In this conversation I also told him I needed some time. Some real alone time. So this weekend I am getting a whole weekend to myself. My husband has taken the kids to his dads.

I am going to use this time to relax and do some of the things I have been wanting to get done in a long time. It will also give me some time to reflect.

I am going to miss the family. This will be the first time I am away from my son overnight, however I really feel I need this time.

I have also made a decision, one that I am going to stick too. One I told my husband that I am going to do it, and he needs to support it (he does). I want to be a photographer. It is something I have wanted to do since high school. So I told my husband I am buying a camera some time in the next year.

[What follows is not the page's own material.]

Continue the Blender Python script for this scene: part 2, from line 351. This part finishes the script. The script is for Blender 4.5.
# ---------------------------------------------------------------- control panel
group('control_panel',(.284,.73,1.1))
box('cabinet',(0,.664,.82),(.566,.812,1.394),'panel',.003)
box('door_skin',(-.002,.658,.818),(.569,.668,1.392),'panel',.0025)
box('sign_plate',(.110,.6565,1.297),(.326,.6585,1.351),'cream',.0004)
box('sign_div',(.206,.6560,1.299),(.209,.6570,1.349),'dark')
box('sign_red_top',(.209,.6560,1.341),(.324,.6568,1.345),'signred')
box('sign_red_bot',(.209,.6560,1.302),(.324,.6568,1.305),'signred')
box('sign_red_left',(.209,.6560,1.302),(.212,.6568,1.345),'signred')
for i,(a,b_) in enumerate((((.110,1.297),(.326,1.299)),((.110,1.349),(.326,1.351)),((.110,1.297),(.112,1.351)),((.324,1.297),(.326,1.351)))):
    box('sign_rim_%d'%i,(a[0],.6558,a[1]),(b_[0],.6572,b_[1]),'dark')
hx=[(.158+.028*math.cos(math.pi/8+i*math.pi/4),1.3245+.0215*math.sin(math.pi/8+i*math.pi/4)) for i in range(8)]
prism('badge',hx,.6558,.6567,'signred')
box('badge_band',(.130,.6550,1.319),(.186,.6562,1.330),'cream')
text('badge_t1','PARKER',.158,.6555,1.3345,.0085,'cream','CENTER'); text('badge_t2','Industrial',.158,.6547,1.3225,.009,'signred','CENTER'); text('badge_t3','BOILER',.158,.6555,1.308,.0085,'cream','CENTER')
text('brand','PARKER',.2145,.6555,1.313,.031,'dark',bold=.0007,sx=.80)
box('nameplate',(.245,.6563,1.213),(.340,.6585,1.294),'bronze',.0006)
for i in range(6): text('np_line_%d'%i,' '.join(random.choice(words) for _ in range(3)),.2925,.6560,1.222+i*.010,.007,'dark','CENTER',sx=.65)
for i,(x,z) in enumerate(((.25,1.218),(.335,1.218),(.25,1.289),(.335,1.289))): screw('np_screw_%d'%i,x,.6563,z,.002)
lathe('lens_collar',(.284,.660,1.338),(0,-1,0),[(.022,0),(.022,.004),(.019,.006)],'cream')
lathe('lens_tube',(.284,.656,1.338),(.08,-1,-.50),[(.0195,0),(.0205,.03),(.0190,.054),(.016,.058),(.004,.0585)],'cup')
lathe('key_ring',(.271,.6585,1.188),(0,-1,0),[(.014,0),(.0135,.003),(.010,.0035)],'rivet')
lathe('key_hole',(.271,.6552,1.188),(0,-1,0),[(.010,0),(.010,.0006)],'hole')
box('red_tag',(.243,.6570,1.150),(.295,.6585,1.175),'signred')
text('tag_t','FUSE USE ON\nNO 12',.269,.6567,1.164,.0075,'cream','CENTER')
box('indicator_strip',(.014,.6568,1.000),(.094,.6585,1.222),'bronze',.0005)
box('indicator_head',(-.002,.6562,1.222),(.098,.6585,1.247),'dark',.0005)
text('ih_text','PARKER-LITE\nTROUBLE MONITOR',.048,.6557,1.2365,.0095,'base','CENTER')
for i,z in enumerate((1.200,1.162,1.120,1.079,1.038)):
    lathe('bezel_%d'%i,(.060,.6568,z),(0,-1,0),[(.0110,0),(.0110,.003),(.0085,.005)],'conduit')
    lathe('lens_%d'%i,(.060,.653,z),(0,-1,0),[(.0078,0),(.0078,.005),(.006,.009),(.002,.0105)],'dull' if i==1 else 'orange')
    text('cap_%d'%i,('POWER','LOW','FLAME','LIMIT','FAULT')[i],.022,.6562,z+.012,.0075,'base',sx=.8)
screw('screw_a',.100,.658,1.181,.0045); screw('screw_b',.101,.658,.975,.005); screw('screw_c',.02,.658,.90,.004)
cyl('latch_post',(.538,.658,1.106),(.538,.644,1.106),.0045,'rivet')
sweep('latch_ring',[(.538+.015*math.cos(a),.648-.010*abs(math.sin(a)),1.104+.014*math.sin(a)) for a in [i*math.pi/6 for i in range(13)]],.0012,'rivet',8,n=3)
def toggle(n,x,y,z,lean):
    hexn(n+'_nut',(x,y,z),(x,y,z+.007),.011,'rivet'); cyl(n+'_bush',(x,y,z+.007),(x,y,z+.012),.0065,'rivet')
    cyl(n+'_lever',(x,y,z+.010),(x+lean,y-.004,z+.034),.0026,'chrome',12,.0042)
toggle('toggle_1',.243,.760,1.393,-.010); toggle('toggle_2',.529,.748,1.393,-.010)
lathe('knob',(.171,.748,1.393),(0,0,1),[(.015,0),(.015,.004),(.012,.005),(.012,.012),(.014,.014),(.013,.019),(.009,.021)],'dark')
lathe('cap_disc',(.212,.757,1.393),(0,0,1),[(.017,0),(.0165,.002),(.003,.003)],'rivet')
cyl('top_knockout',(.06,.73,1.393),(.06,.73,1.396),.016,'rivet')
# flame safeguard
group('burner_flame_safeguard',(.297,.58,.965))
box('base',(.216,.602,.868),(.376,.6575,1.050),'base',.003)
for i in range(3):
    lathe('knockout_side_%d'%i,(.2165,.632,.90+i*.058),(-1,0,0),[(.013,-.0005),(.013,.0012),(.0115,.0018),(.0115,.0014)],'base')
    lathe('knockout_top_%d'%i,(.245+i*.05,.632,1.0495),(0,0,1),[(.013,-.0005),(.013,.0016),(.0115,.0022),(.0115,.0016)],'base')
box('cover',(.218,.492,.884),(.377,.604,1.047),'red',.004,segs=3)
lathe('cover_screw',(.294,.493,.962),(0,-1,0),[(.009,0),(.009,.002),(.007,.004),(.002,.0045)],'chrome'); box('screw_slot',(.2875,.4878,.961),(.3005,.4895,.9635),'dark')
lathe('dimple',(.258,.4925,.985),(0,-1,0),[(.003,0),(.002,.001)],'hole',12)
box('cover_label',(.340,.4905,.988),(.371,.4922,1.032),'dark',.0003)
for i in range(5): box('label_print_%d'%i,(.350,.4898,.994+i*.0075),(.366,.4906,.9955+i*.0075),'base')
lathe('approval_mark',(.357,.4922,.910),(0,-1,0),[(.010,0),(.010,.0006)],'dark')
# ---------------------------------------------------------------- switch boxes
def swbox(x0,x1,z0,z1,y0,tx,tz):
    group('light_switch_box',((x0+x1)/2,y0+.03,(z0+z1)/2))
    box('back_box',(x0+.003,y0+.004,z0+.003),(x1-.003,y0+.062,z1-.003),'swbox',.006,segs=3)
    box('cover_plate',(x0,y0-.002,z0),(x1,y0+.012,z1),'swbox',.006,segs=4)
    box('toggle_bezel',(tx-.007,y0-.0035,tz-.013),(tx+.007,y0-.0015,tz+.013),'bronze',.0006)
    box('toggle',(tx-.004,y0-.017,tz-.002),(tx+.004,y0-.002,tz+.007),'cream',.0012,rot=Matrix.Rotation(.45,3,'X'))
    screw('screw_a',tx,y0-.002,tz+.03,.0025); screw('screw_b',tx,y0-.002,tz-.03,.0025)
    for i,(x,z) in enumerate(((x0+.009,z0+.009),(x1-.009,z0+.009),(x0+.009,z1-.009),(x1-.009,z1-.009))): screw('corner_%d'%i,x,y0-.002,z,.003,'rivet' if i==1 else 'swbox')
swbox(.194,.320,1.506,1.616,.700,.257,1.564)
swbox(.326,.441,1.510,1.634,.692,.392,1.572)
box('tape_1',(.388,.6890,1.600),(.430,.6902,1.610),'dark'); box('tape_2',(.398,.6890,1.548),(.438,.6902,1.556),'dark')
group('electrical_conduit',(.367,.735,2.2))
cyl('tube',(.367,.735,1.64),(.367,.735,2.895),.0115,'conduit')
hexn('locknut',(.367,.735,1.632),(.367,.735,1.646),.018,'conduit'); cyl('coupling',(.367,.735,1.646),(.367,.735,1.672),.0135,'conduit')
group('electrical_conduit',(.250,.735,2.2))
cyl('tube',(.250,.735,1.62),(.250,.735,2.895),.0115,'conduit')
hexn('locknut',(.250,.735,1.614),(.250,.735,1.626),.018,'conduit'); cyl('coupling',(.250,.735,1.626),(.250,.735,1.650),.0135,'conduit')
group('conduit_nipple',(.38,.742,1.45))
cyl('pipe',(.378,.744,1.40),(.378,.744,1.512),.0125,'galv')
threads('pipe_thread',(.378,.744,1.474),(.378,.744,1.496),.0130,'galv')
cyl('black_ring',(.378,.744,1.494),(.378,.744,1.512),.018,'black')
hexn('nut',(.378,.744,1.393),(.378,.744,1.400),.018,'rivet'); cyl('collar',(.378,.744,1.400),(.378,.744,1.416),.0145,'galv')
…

It does not need to be an expensive one, but it needs to be one I can build a portfolio with. I also love design, so I am also going to do that. But I am also giving myself time. I will be going on maternity in August, so starting a business now is not going to work. So that give me about a year or so to get everything in place. This gives me time to build a portfolio.

So you can probably look forward to more free goodies from me in the future, as well as design giveaways once I get some stuff set up.

I finally feel like I have chosen a path I can follow. I finally feel like that maybe I can move forward.

These last few months have been kind of dark for me, and if it were not for moments like these:

I am not sure how I would have made it through, but through it I think I have come. I can see a bit of light at the end of a long dark tunnel.